Google has recently made several adjustments to its search algorithm, particularly in how it evaluates quality content and user experience. As a content creator, I've found it increasingly difficult to achieve good rankings for articles that relied solely on keyword stuffing. I'd like to discuss: What are the most noticeable changes you've noticed as a result of Google's algorithm updates? To adapt to these changes, what adjustments have you made to your content creation (such as topic selection, writing style, and keyword placement)? Are there any practical tools or methods you can share for optimizing for Google's algorithm?
AI overviews (displayed at the top) are stealing clicks. Also, AI can detect thin, spammy content instantly. I noticed that health, financial, legal, real estate and many other industries, where authority is super important, were hit the hardest. What's the solution... I guess, make your content for AI overviews showing some expertise and authority in them. No thin content period. But then again, it's going to feel like cheating since you'll simply be trying to outsmart AI.
I’ve noticed that keyword stuffing doesn’t work anymore — Google rewards content that’s helpful and user-focused. I shifted to writing around user intent, adding more depth and structure. Tools like Google Search Console and SEMrush help me track what’s really resonating. Quality and relevance seem to matter more than volume now.
The word has an unpleasant sound to me. Their bot is overly aggressive, forcing me to block it. Are they developing their own AI, which might explain the excessive site crawling? Possibly.
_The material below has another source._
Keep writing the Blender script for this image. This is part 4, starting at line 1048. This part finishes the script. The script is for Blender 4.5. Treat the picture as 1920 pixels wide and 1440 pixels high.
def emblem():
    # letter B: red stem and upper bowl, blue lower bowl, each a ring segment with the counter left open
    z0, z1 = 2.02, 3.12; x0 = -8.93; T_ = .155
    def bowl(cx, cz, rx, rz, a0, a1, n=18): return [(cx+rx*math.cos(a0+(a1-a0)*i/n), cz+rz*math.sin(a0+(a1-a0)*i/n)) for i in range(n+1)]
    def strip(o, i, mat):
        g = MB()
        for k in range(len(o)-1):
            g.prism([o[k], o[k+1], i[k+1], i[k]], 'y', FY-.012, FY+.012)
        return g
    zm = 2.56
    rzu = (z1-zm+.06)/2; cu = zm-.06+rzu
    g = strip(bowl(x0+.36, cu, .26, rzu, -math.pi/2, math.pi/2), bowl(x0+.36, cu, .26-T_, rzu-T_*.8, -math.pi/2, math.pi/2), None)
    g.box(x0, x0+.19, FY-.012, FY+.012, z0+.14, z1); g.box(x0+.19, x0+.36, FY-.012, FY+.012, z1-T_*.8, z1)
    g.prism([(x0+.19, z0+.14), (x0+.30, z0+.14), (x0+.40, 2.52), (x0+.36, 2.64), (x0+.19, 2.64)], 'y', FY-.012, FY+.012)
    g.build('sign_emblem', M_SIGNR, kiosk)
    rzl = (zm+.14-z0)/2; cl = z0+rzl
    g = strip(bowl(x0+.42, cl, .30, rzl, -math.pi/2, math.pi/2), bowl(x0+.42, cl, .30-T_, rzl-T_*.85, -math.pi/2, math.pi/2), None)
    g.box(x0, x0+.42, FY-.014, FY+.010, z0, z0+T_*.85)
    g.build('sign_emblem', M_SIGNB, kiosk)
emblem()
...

I’ve noticed the same thing — the old SEO tricks don’t work anymore. Keyword stuffing, long filler paragraphs, or copying what others wrote just gets buried. What’s working for me now is keeping things simple: write something useful, something that actually answers what people are searching for, and keep it natural. I also started updating my older posts more often — even small edits seem to help. I use AI tools, but only to help me plan or outline ideas. The real writing still needs a human voice — otherwise it sounds robotic and Google can tell. I wrote a short piece about this on my site if anyone’s curious: Online Future
Google is moving from “keyword matching” toward “intent + experience matching.” That means: The content that wins is the one that feels humanly written, helpful, and authentic — even if it’s supported by AI tools.